Est-ce que c’est le protagoniste qui va ouvrir la bouche en premier ? Ou le méchant ? Est-ce que la première page donne bien envie de lire les 120 suivantes ? Est-ce que le thème est bien tricoté dans toutes les pages ? Est-ce que chaque set-up a son pay-off ? Est-ce que ce qui se passe est plausible ? Est-ce que l’incrédulité du spectateur est baillonnnée comme il faut ? Est-ce que chaque personnage a sa « voix » ? Est-ce que la structure est bien torchée ? Est-ce que la fin est évidente, spectaculaire et surprenante ? Est-ce que le texte se transformera en bobines de pellicule un jour ? Est-ce que des spectateurs liront un jour les mots « written by » suivi de votre blase, dans une salle obscure ? (Dans le cas de ma participation 2007, je vous rassure, sauf si un de mes lecteurs est avocat d’affaires, ceinture noire en négociation avec des ayant-droits : snow ball chance in hell.)

C’est pas comme si je savais par expérience que ce mois de juin va être intéressant. Que les événements vont se bousculer pour m’arracher à mon DiNovo Edge. Que j’ai trois épisodes de Grand Darjeeling Hôtel à sortir en parallèle. Qu’un « mystérieux projet éditorial » réclame également mon attention. Que la réalité va se prendre par la main pour frapper à ma porte. Que les sirènes de la procrastination vont chanter à mes oreilles.

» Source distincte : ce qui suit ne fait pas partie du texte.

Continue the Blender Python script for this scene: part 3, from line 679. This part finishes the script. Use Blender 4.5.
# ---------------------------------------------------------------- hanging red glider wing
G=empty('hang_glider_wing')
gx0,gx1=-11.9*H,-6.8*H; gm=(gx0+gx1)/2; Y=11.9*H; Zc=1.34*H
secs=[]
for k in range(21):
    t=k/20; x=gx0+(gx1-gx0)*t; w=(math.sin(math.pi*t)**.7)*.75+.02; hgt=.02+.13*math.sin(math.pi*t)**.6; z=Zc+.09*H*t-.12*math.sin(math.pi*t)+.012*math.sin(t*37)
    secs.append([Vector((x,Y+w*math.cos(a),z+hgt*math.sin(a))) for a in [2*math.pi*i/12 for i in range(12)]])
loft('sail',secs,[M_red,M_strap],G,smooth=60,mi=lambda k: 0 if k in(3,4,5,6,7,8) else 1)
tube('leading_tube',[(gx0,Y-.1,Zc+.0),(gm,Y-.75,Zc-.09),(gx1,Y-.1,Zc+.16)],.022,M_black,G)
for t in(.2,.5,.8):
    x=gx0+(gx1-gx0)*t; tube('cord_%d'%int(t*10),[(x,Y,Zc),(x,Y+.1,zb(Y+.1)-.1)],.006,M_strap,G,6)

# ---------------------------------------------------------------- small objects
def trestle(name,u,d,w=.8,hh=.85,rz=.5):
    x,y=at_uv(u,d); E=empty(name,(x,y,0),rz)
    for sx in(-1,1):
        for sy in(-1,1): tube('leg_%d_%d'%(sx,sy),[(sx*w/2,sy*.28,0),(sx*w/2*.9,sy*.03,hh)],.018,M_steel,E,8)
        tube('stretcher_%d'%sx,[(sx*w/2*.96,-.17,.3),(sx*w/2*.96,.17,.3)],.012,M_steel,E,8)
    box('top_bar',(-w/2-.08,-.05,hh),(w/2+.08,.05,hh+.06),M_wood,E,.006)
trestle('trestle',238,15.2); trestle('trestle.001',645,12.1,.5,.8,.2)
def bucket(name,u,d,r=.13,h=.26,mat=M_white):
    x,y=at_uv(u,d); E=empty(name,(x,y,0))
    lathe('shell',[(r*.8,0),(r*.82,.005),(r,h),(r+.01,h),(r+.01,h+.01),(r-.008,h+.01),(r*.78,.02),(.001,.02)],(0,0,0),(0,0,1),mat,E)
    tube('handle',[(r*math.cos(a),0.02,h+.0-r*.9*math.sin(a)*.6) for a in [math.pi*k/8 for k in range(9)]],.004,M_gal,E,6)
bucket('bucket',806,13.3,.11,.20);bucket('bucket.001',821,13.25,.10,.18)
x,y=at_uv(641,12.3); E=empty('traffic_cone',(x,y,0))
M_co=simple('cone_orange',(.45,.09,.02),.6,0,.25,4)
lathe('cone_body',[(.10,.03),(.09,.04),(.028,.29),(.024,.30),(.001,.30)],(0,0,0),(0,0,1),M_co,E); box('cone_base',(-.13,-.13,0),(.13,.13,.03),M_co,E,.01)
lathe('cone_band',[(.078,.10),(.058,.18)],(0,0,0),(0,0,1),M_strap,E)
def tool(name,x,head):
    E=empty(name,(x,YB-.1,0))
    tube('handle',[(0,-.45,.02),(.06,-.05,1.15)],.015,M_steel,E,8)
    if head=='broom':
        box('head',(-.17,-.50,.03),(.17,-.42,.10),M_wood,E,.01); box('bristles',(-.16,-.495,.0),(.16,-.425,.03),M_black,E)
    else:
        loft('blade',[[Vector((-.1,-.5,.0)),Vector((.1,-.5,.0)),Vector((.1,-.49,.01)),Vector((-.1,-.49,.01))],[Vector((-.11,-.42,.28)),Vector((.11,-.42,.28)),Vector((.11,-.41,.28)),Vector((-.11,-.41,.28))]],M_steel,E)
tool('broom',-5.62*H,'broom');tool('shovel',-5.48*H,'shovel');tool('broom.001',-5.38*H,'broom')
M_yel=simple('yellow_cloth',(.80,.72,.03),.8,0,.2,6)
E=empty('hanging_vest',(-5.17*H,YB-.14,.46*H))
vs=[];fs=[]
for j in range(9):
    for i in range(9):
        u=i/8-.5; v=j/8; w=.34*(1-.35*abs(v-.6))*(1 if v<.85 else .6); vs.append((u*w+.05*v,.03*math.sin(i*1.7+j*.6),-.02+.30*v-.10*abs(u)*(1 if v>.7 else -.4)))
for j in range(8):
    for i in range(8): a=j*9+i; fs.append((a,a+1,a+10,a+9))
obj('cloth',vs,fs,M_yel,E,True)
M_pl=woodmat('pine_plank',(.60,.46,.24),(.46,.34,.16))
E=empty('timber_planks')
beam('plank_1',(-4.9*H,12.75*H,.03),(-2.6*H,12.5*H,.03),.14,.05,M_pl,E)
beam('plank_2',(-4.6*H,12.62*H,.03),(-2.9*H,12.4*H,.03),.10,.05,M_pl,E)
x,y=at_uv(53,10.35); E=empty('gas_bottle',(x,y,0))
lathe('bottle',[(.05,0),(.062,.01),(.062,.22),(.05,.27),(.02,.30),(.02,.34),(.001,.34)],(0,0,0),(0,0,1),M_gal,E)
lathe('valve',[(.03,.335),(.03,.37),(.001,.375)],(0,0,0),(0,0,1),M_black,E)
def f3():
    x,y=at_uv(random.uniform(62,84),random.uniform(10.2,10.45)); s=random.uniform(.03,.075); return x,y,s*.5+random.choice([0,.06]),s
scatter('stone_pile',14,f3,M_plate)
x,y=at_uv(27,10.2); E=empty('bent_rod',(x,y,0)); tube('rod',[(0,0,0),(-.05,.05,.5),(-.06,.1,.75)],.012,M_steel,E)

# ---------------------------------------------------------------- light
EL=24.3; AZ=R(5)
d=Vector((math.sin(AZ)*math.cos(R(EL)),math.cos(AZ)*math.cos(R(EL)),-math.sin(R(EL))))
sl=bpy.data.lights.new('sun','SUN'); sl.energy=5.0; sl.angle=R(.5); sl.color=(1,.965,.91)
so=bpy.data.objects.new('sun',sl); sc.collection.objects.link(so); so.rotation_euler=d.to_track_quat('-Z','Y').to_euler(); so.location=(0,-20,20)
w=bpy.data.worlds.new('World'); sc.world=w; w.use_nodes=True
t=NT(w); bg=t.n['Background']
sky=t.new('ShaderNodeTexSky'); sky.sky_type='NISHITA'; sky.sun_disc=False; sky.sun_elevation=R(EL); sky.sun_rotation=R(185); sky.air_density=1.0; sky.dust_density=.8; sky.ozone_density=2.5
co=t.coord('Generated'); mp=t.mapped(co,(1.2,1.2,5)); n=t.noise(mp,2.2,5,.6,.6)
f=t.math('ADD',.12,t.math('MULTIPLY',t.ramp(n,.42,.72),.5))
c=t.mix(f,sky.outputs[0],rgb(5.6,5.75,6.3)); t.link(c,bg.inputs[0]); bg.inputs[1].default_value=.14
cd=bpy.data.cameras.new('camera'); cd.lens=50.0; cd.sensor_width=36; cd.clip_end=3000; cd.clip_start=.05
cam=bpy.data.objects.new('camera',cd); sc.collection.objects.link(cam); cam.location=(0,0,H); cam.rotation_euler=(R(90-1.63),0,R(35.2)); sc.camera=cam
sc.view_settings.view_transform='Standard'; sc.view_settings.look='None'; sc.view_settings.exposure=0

Mais une chose est sûre : je vais prendre un pied énorme pendant un mois. Dans 30 jours environ, dans 720 heures, si tout se passe comme la dernière fois, je serai à ramasser au microscope électronique, mais j’aurai appris des choses dans l’art de raconter une histoire. J’aurai progressé dans cette noble discipline.

En ce moment, je regarde l’impossible dans les yeux, dans quelques instants je lui aurai balancé son paquet de cartes truqué à la face. Je suis en train de lui lancer un défi : rendez-vous dans 720 heures moins deux minutes dans la grand’ rue, devant le saloon. Et à l’issue de ce duel, c’est l’impossible qui grimacera, une main sur le coeur, une bastos dans le myocarde, en train de se demander ce qui lui est arrivé. C’est moi qui rengainerai mon Colt encore fumant en balançant une catch-phrase définitive vers la caméra.